#### THE TASK:
Quote the listing below word for word, stopping after the line that contains "C = scene.collection".

#### DATA SHOWN:
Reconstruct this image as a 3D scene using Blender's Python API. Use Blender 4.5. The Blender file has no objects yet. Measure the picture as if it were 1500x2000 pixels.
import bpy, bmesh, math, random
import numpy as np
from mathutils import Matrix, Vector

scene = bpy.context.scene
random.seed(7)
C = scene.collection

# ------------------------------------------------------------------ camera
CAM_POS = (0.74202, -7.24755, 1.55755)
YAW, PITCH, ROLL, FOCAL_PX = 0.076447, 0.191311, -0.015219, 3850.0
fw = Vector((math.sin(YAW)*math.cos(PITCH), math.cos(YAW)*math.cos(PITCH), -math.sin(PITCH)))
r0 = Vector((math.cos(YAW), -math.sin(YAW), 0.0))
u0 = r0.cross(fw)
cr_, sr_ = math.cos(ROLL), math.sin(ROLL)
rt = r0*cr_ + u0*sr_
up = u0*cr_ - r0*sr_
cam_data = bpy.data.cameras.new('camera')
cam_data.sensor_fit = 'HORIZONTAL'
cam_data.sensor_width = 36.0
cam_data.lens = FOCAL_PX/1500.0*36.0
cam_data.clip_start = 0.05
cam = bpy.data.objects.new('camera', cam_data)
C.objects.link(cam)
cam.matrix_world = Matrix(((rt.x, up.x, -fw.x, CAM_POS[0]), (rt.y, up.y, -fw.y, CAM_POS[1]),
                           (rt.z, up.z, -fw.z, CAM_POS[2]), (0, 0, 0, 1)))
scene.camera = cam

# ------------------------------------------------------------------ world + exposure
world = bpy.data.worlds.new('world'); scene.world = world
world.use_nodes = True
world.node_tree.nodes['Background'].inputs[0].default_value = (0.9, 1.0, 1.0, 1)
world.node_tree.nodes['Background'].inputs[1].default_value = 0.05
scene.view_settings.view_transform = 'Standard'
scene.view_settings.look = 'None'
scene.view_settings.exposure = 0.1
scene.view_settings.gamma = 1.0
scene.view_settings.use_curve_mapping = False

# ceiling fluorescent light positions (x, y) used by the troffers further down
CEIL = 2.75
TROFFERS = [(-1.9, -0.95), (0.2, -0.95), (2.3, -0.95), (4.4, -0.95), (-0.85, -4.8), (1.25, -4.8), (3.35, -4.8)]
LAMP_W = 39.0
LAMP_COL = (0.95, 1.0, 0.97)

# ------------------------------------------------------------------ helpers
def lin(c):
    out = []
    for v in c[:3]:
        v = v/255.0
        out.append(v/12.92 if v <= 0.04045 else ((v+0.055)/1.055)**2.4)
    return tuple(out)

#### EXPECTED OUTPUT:
Reconstruct this image as a 3D scene using Blender's Python API. Use Blender 4.5. The Blender file has no objects yet. Measure the picture as if it were 1500x2000 pixels.
import bpy, bmesh, math, random
import numpy as np
from mathutils import Matrix, Vector

scene = bpy.context.scene
random.seed(7)
C = scene.collection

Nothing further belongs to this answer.